O estado de Oklahoma é atualmente o maior estado com encarceramento feminino per capita nos Estados Unidos. Aproximadamente 80% das mulheres presas em Oklahoma cometeram crimes não violentos, estando presas principalmente por abuso de drogas, distribuição de substâncias controladas, prostituição e crimes contra o patrimônio.
Um programa que começou há cinco anos, “Women in Recovery” (Mulheres em Recuperação), oferece uma alternativa à prisão para mulheres sentenciadas por crimes ligados ao vício de bebidas ou drogas. O programa possui um amplo conjunto de tratamentos e serviços, incluindo serviços de empregabilidade, moradia e volta aos laços familiares. Mães de crianças pequenas têm prioridade para serem admitidas no programa. As mulheres que terminam o programa, que dura aproximadamente 18 meses, possuem uma grande chance de sucesso depois do término de cumprimento de pena, não voltando a se envolver com a justiça.
A coordenadora do programa “Women in Recovery” disse que 68% das mulheres que completaram o programa desde o início, em 2009, não reincidiram.
Começando com mulheres
Mesmo que aprendamos sobre os programas para mulheres com potencial para alternativa à prisão, estamos mesmo preparados para fechá-las? Se enxergarmos o abolicionismo como um esforço dos cidadãos e acreditarmos que mulheres deveriam poder ter prioridade para recuperação e cura, essas medidas devem ser pensadas sob uma perspectiva feminista.
Precisamos compreender o mal intrínseco ao sistema prisional atual e explorar as alternativas que já existem. Por exemplo, Susan Burton, fundadora do “A New Way to Life” (Uma Nova Forma de Vida), um grupo de casas temporárias para mulheres saindo de prisões em Los Angeles, diz que uma perspectiva abolicionista transforma a vida das egressas. Assistência direta desse programa reconecta as mulheres com suas famílias, comunidades e cidadania. Processos de círculos restaurativos usados por comunidades indígenas nos Estados Unidos, Canadá e Nova Zelândia dão as bases para essas práticas.
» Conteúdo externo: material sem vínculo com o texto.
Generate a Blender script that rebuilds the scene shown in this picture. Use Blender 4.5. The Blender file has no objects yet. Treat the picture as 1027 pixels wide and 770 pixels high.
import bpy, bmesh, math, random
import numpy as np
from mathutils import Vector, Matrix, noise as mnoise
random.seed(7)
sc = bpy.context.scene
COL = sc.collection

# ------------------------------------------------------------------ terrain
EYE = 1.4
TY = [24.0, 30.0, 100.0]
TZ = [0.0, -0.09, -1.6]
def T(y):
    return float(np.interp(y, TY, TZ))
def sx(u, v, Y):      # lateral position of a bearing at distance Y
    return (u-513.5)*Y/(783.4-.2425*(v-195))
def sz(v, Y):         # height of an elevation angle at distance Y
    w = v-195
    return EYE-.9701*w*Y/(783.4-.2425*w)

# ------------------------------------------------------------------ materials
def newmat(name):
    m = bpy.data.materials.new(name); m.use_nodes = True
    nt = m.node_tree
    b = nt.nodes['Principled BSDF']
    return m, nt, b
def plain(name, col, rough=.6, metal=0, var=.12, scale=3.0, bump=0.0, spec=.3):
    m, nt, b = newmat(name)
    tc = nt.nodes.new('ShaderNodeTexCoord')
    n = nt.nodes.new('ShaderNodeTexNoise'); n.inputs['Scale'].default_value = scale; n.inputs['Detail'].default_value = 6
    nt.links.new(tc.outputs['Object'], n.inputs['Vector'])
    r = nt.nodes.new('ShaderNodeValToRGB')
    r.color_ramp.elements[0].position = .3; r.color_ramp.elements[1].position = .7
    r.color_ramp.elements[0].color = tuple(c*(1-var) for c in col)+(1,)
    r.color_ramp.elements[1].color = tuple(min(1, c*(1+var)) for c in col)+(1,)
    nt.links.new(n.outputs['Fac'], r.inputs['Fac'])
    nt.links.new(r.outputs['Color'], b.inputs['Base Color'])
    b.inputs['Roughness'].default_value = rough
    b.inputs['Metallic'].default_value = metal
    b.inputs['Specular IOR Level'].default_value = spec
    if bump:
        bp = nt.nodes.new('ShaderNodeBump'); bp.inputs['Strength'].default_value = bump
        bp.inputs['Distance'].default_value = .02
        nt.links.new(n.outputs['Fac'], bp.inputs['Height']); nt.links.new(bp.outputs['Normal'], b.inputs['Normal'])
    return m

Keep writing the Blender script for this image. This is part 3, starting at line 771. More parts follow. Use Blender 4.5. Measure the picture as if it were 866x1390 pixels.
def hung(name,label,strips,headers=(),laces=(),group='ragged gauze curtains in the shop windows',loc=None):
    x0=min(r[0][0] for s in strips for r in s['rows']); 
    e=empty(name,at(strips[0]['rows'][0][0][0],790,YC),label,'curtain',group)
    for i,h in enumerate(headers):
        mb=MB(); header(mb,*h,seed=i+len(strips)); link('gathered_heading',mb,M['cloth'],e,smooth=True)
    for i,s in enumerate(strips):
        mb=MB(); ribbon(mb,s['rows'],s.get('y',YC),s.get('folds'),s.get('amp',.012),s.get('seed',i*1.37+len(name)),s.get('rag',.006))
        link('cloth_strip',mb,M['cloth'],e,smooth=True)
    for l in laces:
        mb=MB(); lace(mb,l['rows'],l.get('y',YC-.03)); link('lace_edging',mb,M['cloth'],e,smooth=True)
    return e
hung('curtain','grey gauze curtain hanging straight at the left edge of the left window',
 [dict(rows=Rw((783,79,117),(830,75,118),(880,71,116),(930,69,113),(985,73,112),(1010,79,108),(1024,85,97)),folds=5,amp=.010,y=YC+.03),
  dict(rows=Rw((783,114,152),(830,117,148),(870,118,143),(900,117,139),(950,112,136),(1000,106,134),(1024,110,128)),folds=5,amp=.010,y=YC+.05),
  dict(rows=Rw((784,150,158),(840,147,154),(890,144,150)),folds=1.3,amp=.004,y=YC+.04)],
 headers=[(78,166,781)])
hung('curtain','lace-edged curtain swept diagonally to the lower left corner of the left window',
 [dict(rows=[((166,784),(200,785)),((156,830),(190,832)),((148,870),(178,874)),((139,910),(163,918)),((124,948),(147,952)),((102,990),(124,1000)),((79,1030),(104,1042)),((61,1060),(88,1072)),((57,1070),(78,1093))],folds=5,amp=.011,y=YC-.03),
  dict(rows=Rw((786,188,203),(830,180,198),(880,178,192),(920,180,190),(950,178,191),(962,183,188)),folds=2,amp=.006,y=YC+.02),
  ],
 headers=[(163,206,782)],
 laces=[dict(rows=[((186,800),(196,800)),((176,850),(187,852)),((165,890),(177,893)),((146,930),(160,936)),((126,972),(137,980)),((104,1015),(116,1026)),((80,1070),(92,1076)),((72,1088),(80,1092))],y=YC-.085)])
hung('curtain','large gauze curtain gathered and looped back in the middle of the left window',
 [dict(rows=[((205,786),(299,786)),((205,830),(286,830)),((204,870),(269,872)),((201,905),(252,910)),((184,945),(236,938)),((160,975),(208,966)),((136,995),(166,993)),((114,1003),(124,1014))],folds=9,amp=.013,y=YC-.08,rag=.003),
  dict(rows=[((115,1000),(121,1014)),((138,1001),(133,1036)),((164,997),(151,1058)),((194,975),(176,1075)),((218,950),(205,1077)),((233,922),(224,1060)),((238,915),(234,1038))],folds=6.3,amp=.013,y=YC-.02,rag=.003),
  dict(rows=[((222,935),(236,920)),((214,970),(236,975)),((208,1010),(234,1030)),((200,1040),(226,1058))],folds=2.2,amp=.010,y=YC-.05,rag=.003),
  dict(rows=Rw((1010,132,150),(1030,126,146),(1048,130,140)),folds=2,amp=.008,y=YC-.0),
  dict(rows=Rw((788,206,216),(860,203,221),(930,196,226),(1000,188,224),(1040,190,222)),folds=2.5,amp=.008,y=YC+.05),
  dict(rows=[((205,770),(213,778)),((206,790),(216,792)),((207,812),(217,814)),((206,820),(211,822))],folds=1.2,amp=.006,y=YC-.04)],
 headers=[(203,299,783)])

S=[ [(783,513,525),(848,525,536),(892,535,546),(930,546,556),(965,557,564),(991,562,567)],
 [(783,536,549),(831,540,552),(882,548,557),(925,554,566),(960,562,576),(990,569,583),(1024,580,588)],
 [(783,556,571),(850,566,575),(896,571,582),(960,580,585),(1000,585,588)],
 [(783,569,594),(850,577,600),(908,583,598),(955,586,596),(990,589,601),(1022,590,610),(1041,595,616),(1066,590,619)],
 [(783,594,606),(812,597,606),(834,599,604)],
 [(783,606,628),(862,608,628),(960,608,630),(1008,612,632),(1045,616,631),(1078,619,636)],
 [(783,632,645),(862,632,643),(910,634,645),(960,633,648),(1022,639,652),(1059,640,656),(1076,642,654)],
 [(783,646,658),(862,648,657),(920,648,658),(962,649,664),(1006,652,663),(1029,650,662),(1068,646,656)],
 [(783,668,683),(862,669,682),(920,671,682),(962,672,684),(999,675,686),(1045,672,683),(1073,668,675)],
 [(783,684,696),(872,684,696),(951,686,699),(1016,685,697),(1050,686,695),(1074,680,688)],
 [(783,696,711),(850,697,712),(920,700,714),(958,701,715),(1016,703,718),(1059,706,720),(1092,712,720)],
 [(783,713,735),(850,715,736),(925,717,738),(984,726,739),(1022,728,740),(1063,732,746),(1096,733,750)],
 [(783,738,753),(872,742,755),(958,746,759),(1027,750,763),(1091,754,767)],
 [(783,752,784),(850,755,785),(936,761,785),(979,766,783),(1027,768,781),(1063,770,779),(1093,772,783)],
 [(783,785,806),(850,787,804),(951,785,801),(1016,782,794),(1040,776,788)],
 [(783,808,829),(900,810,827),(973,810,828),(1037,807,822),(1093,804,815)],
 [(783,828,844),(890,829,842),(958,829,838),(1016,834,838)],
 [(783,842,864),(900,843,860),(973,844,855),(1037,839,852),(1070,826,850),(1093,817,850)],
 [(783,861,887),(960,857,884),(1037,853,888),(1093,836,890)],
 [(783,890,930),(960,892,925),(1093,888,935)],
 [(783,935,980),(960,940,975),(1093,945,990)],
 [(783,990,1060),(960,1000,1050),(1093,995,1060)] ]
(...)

A produção sistemática de encarceramento em massa não é simplesmente resolvida ajudando mulheres que sofrem ou que causam problemas individualmente. Outro passo para o abolicionismo exige que a discussão seja levada além dos indivíduos e comunidades diretamente prejudicadas, controladas e apagadas pelo complexo de prisão industrial para o público que tem aceitado isso de forma passiva. Ou seja, precisamos parar de ver a prisão como uma parte inevitável da vida.
Outro modo
Se nós não podemos fechar as prisões femininas, nós podemos, no mínimo, diminuir a sua expansão. Esforços para isolar as mulheres de suas comunidades devem ser identificados e devemos ir contra eles.
Em Denver, por exemplo, a campanha “Fail the Jail” (“Falhar a Prisão” – tradução livre) ajudou a derrotar a adição de novas camas nas celas. Ao invés disso, o diretor do projeto de ressocialização comunitário do Estado me contou que algumas alternativas têm ajudado individualmente as mulheres e mudado atitudes da comunidade.
A questão do fechamento das prisões femininas está sendo desenvolvida através de experiências de mulheres que já foram encarceradas e de ativistas que reconhecem que as mulheres, que são mães e fundamentais para o desenvolvimento das comunidades, podem encontrar um novo caminho se forem respeitadas e apoiadas. É possível imaginar um futuro sem mulheres presas; para isto se tornar realizável, será necessária uma grande mudança de pensamento.
Autora: Patricia O’Brien, professora Associada da Faculdade de Serviço Social Jane Addams da Universidade de Illinois, em Chicago, nos Estados Unidos.